EDB pitches intelligence per watt for AI data layer
EDB has introduced what it calls an "intelligence per watt" framework for EDB Postgres AI, aimed at reducing token consumption and data centre emissions tied to AI workloads.
The announcement focuses on performance claims across data-layer operations, including vector indexing, query handling and infrastructure use, as businesses deploy more AI agents and retrieval systems.
EDB argues that the energy debate around artificial intelligence has focused too heavily on models and graphics processors, while giving less attention to the databases and data movement behind AI systems. It says enterprises have more direct control over efficiency in the data layer than in the model layer.
The platform targets energy use on two fronts: the core infrastructure needed to run enterprise applications, and the database activity behind agentic AI, including search, retrieval and vector indexing.
An analysis of three banking, financial services and insurance customers with more than 120 data centres found substantial reductions in computing resources. The work, independently validated by Incendium Consulting according to EDB, showed up to a 94% reduction in compute cores in one case and an expected emissions reduction of up to 87%.
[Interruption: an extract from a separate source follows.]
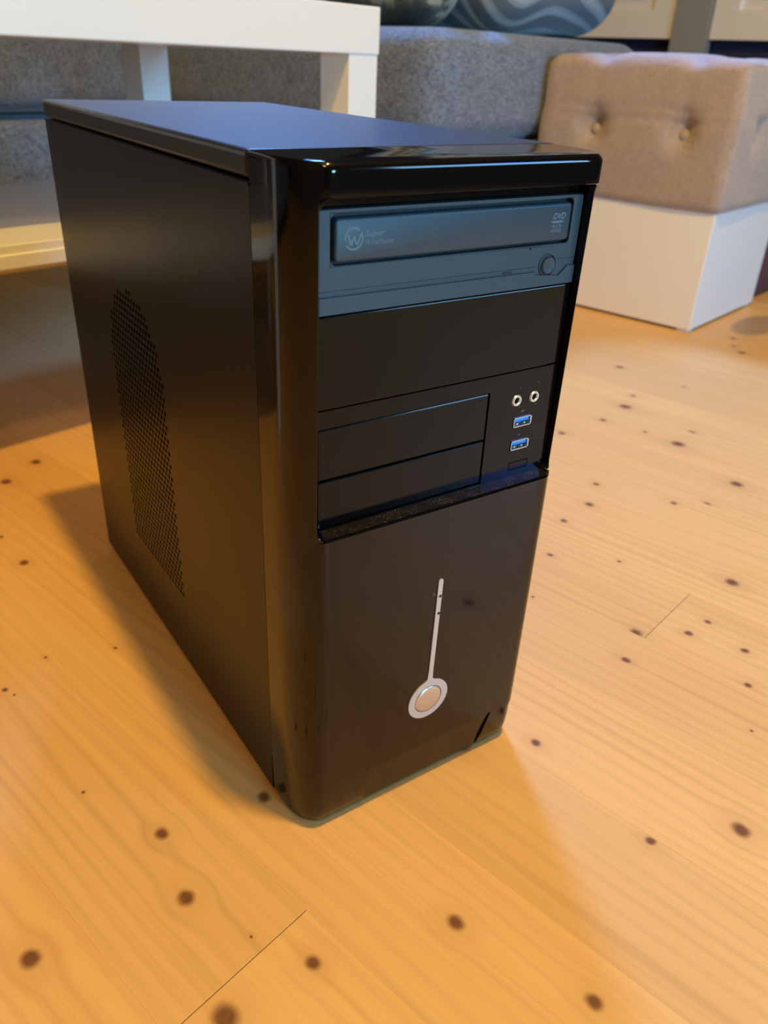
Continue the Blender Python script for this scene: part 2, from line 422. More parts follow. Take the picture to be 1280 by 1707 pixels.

EDB said that level of emissions reduction would amount to about 153,000 metric tons of avoided CO2e, roughly equivalent to removing 33,000 cars from the road.
Data layer focus
EDB also released benchmark figures for vector indexing, a process used in AI search and retrieval systems. It said EDB Postgres AI delivered vector index builds that were 5x to 12x faster, while handling 1 billion vectors on a 128 GB server, compared with more than 1,000 GB for traditional vector engines.
Another result came from a pilot with a global telecoms provider. In that test, EDB said its software achieved up to 57% lower AI token usage while preserving 90% quality and recording a 72% scenario win rate.
Those figures matter because token usage is closely linked to the running cost of large language model-based applications. As companies put more AI agents into production, repeated database calls, indexing tasks and data transfers can increase both electricity demand and operating costs.
EDB placed the announcement against a broader rise in AI infrastructure consumption. It said enterprises are expected to make wider use of AI agents over the next several years, with those systems consuming trillions of tokens each day as deployment scales.
It also cited forecasts that global data centre electricity demand will more than double by the end of the decade, with AI as a major contributor. That backdrop is shifting attention beyond the cost of training and inference to the storage, retrieval and orchestration work that supports those processes.
"The AI energy conversation has been about what happens with the models and GPUs. Almost nobody is talking about what happens at the data layer that every agent, every model, every inference call depends on," said Quais Taraki, Chief Technology Officer, EDB.
"You can't control consumption at the model layer. Agents consume what they consume. But you can control efficiency at the data layer, and for most enterprises, that's the only lever they actually have," Taraki said.
Three principles
EDB said the framework rests on three principles: measure, optimise and govern. In practice, that means quantifying the energy and infrastructure cost of AI output, reducing compute, storage and network demand for each operation, and maintaining oversight of databases, indexes and pipelines created by autonomous systems.
The company linked that framework to broader claims about operational efficiency in its platform, saying EDB Postgres AI has also shown analytical workloads completing 50x to 100x faster on live operational data, alongside up to 58% lower cost and limited performance degradation under concurrent use compared with rival cloud analytics platforms.
For EDB, AI economics and environmental impact increasingly depend on how data systems are designed. That view reflects a wider industry debate over whether improvements in infrastructure efficiency can offset rapid growth in demand from generative AI and agent-based software.
Kevin Dallas, Chief Executive Officer of EDB, linked energy efficiency to financial returns from AI projects.
"Enterprises succeeding with AI at scale are 275% more likely to prioritize energy-efficient data infrastructure than the rest of the market. They're also seeing 5x the ROI. That's the connection most of this industry is missing. This idea of 'intelligence per watt' isn't just an environmental metric-it's a performance indicator. The companies getting the most from AI are the ones demanding the most from their data layer," Dallas said.